Abdullah Karatash

The Euro surged against the U.S. dollar

It was rally mode in the markets with stocks closing more than 1% higher.
Sentiment was helped by positive German business confidence numbers and that the Europeans talked about increasing the size of the Euro-zone financial firewall.
Corporate credit spreads took their cue from stocks and tightened in tandem.
We're heading into quarter-end and earnings season and so the supply of bonds is also slowing down.
Favorable technical factors (i.e. supply and demand) for bonds are likely to continue to support tighter spreads.
Last week the supply of investment grade debt was over $20 billion with this week the supply expected to be around $15 billion.

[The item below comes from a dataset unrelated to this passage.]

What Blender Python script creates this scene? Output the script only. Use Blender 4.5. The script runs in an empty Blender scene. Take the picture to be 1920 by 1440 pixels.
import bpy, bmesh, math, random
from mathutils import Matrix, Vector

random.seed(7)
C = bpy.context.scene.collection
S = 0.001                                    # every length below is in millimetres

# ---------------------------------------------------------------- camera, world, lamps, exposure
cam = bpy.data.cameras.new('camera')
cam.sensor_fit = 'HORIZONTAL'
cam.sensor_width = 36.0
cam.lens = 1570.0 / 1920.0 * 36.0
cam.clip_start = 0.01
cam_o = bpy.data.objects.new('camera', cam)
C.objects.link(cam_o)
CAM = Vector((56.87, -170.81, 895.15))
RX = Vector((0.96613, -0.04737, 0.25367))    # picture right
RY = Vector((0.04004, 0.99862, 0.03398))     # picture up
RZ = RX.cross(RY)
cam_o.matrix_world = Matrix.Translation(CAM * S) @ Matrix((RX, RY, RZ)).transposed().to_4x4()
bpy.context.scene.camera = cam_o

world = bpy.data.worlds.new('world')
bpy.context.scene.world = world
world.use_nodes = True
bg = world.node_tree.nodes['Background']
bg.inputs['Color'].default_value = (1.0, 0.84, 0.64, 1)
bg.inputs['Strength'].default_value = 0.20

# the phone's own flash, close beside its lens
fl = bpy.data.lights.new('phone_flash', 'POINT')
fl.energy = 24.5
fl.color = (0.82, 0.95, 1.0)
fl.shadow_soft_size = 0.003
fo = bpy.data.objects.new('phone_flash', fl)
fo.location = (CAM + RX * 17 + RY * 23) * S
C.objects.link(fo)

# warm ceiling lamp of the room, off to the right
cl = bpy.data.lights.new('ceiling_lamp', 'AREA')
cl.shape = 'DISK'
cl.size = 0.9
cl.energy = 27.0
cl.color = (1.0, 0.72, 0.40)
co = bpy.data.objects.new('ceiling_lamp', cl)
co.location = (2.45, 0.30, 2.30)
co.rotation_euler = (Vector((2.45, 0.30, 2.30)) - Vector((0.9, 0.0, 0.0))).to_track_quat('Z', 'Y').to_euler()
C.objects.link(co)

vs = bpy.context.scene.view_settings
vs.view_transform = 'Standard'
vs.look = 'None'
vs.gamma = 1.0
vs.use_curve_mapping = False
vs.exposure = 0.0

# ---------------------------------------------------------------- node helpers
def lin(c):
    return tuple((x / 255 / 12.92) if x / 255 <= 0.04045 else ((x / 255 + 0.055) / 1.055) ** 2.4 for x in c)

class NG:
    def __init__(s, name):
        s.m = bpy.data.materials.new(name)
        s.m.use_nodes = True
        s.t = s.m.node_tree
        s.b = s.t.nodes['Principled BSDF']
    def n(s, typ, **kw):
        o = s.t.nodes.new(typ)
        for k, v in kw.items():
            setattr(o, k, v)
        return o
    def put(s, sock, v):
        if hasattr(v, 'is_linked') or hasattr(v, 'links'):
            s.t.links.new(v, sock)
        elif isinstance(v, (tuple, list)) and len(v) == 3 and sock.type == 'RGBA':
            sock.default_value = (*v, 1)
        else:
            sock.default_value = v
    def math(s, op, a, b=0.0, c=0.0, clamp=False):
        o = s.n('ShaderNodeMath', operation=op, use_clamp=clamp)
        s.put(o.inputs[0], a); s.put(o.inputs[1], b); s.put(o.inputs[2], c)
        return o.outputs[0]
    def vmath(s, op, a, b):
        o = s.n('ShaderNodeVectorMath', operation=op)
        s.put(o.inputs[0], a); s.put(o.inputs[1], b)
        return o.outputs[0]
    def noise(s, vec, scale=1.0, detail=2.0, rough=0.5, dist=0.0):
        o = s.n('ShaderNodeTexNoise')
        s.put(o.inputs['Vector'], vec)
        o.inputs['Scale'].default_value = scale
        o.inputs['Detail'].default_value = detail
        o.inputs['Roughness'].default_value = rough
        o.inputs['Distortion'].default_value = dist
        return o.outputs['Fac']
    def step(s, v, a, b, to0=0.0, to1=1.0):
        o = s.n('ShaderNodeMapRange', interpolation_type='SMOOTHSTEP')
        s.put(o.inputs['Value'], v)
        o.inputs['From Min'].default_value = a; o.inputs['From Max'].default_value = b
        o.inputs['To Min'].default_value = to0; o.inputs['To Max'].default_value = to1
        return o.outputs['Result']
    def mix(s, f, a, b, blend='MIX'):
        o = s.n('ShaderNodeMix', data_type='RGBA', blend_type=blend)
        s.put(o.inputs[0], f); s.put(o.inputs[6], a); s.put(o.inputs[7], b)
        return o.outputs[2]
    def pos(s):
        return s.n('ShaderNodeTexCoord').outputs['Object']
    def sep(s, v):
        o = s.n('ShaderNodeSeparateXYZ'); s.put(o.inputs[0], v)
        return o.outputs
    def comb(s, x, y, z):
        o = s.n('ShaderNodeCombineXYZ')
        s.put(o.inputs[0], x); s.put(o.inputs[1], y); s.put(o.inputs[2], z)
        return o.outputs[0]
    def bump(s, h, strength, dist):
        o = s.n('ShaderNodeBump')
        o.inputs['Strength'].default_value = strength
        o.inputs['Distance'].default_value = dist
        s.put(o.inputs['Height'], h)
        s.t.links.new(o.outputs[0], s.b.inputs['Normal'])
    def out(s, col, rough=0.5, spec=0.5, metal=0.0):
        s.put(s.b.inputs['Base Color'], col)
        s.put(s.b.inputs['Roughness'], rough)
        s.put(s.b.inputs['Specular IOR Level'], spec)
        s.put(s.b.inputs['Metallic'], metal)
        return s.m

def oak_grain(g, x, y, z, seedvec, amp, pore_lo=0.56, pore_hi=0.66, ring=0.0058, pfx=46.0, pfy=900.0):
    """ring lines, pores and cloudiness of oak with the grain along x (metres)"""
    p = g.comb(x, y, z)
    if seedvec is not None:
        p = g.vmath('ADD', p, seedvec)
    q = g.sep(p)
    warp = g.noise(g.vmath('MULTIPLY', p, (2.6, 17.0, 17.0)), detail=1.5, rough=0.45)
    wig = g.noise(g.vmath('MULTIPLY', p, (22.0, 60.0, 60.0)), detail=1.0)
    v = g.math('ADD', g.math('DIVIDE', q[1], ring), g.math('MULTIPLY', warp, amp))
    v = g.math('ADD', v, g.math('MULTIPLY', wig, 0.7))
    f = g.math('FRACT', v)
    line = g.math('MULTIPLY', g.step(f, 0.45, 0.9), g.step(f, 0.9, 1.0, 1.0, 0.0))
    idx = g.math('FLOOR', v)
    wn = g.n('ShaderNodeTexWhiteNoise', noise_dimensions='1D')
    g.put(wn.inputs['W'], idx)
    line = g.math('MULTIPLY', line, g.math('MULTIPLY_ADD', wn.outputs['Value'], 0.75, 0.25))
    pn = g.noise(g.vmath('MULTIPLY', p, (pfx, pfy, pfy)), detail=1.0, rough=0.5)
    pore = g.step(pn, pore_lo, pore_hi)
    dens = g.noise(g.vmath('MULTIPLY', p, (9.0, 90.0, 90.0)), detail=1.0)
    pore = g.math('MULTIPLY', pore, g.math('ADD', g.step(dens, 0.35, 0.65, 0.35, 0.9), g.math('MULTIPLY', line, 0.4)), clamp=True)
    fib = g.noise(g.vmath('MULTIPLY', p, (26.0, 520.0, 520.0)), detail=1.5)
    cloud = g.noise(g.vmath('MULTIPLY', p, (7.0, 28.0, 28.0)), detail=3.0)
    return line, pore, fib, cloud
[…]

Already, there was a Yankee (dollar denominated) financial bond from DNB Bank and a couple of other bond issues from mining and energy companies.
The monthly total of investment grade bonds issued will come out to more than $100 billion making it one of the busiest March issuance months on record.
High-beta financial bond spreads have led the way tighter and certain regulatory shifts will likely continue to support spreads.
Federal Reserve Chairman Ben Bernanke spoke this morning and sounded a dovish tone (i.e. in favor of lower interest rates).
The price action in Treasury bonds was notable for closing relatively unchanged on the day. .
The Euro surged against the U.S. dollar to close at 1.34 on Bernanke's comments.
This being an election year (in both the U.S. and in France), it is not unusual to see price movements that do not always make sense based on underlying macroeconomic fundamentals.
In Seoul, President Obama had a microphone moment with outgoing Russian President Medvedev on the topic of missile defense.
As a practitioner of game theory, this player would not be surprised if the microphone "lapse" was not a coincidence.
The Russians, being the avid chess-masters that they are, will likely think similarly.
This week marks quarter-end and so there may be some interesting technical factors to watch for in the markets.